World

Elián González, onetime political football, now a college grad in Cuba

  • Cuban Elian Gonzalez (center), the only survivor of an immigrant shipwreck in 1999 when his mother left Cuba in a small boat bound for the United States as was at the center of a tug of war symbolizing tense ties between the two countries, poses with members of the so-called "Cuban Five" intelligence agents Fernando Gonzalez (L) and Antonio Guerrero at the mausoleum of national hero Jose Marti at Santa Ifigenia cemetery in Santiago de Cuba, on July 24, 2015. (Photo: YAMIL LAGE/AFP/Getty Images)

    Cuban Elian Gonzalez (center), the only survivor of an immigrant shipwreck in 1999 when his mother left Cuba in a small boat bound for the United States as was at the center of a tug of war symbolizing tense ties between the two countries, poses with members of the so-called "Cuban Five" intelligence agents Fernando Gonzalez (L) and Antonio Guerrero at the mausoleum of national hero Jose Marti at Santa Ifigenia cemetery in Santiago de Cuba, on July 24, 2015. (Photo: YAMIL LAGE/AFP/Getty Images)  (This content is subject to copyright.)

The terrified 5-year-old boy in one of the most iconic news photographs of the 20th century – one showing a heavily-armed U.S. federal agent attempting to grab the child out of the arms of a family friend – is now a college graduate.

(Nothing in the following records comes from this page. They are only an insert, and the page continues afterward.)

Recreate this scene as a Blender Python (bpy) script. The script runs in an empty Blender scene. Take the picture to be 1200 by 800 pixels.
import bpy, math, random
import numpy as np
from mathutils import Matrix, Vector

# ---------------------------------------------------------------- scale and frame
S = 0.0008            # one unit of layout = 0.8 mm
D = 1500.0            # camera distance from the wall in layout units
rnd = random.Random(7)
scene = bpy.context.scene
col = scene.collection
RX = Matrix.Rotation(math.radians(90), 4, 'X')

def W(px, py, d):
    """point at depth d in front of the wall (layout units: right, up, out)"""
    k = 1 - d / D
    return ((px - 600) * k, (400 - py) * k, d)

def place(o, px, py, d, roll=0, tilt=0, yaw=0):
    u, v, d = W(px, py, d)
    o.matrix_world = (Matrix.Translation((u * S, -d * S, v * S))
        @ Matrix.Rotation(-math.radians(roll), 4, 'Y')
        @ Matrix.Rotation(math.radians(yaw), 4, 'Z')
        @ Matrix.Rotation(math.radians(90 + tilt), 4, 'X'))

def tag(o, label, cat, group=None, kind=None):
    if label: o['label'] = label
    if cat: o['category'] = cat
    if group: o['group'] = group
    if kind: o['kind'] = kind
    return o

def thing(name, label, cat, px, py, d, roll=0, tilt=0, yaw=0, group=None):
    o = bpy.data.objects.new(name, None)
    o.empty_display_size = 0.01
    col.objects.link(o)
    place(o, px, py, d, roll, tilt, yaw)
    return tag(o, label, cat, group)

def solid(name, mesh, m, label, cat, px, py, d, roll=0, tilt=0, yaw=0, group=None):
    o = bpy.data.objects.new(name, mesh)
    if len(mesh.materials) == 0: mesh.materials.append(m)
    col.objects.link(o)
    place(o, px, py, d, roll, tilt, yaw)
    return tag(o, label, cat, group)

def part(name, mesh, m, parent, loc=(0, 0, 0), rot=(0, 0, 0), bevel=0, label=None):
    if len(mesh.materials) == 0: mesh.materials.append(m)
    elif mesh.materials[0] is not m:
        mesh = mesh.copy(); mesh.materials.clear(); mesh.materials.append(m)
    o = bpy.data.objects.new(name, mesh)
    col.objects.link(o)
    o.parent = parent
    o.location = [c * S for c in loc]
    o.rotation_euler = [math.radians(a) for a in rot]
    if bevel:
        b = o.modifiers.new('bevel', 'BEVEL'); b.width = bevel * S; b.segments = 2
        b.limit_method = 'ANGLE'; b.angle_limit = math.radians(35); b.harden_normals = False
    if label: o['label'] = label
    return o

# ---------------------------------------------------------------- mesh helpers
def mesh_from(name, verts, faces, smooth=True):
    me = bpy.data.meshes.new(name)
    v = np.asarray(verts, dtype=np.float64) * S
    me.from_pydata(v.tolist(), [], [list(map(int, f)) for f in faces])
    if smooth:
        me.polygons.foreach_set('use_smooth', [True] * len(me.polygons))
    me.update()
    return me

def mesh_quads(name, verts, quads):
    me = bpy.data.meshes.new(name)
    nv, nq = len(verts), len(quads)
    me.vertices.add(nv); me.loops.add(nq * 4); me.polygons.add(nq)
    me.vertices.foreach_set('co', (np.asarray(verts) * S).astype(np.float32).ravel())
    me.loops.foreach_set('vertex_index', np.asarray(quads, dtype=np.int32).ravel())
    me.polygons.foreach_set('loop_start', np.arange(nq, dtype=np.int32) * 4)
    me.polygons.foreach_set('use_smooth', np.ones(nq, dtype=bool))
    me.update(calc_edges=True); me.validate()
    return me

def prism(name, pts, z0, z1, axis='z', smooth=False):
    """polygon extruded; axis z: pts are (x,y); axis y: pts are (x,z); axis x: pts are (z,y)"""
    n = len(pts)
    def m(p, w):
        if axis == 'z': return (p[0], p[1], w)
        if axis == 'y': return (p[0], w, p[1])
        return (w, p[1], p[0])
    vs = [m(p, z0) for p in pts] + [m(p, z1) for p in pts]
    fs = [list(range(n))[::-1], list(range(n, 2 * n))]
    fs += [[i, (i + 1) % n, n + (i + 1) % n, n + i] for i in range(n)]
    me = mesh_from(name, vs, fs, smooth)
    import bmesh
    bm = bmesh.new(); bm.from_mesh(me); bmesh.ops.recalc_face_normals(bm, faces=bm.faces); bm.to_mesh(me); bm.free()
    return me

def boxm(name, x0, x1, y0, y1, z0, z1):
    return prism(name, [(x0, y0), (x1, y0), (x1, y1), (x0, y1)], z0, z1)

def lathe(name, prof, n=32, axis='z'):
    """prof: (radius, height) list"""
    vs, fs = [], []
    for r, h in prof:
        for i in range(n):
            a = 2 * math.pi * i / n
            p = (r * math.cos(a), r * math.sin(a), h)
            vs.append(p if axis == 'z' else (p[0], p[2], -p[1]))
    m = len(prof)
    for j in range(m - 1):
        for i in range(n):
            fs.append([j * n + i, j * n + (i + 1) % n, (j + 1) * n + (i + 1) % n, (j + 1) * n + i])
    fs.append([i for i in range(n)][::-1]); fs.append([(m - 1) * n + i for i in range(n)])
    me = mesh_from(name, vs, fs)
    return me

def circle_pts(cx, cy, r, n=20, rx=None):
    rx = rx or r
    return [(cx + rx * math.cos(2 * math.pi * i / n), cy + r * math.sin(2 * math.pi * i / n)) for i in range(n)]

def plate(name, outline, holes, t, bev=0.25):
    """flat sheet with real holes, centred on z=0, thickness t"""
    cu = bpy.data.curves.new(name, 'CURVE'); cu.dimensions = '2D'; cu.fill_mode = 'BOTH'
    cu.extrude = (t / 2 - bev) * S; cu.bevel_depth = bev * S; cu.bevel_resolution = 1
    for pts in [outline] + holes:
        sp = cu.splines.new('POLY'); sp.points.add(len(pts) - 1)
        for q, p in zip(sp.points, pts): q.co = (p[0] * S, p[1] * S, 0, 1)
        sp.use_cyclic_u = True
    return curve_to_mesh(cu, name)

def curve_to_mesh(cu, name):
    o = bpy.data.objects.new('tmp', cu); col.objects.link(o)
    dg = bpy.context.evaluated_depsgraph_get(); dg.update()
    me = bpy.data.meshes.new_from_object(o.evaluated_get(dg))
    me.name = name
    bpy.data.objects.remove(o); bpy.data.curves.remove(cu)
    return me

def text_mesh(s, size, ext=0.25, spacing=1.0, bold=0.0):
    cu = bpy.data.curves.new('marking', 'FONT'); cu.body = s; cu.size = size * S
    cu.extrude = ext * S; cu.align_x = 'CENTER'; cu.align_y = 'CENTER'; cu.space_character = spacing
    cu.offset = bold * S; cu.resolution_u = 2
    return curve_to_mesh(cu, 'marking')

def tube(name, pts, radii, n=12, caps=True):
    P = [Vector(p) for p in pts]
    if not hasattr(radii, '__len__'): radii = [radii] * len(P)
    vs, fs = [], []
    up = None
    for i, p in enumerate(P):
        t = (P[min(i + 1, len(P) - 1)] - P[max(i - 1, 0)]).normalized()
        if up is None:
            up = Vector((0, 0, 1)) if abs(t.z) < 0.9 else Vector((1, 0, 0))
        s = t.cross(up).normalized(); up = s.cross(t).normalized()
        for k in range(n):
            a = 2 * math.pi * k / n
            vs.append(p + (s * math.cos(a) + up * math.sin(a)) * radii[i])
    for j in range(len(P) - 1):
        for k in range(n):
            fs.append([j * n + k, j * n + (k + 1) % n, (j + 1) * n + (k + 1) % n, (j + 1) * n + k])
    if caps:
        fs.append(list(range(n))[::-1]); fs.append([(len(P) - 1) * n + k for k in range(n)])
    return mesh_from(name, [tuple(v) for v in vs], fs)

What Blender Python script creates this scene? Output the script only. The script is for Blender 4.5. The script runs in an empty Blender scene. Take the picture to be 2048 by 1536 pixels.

Elían González, the young Cuban at the center of a tense 2000 international custody battle that became a cause celebre and raised tensions on both sides of the Florida Straits, received his diploma in industrial engineering from the University of Matanzas, according to Cuban government website Cubadebate.  

Cubadebate said Friday that the now 22-year-old González read a letter from his class to former President Fidel Castro at the graduation ceremony in which the newly minted graduates vowed "to fight from whatever trench the revolution demands."

The ceremony was dedicated to Castro's 90th birthday as well as 40 years of higher education in Cuba.

The website of the local newspaper Girón published a photograph of González with a full, but well-trimmed beard.

González was 5 years old when he and his mother left Cuba in late 1999 along with others on a boat that eventually sank, killing most of its occupants.

The boy was rescued and brought to the United States, and a bitter custody fight broke out between his relatives there and his father in Cuba. The Castro government organized massive marches to demand his return.

Protests were also held in the United States calling for González to remain, and the issue became a political football during the campaign for the 2000 presidential election.

After a lengthy court battle, U.S. authorities ruled that González belonged with his father, who flew to the United States and returned to the island with his son in June 2000.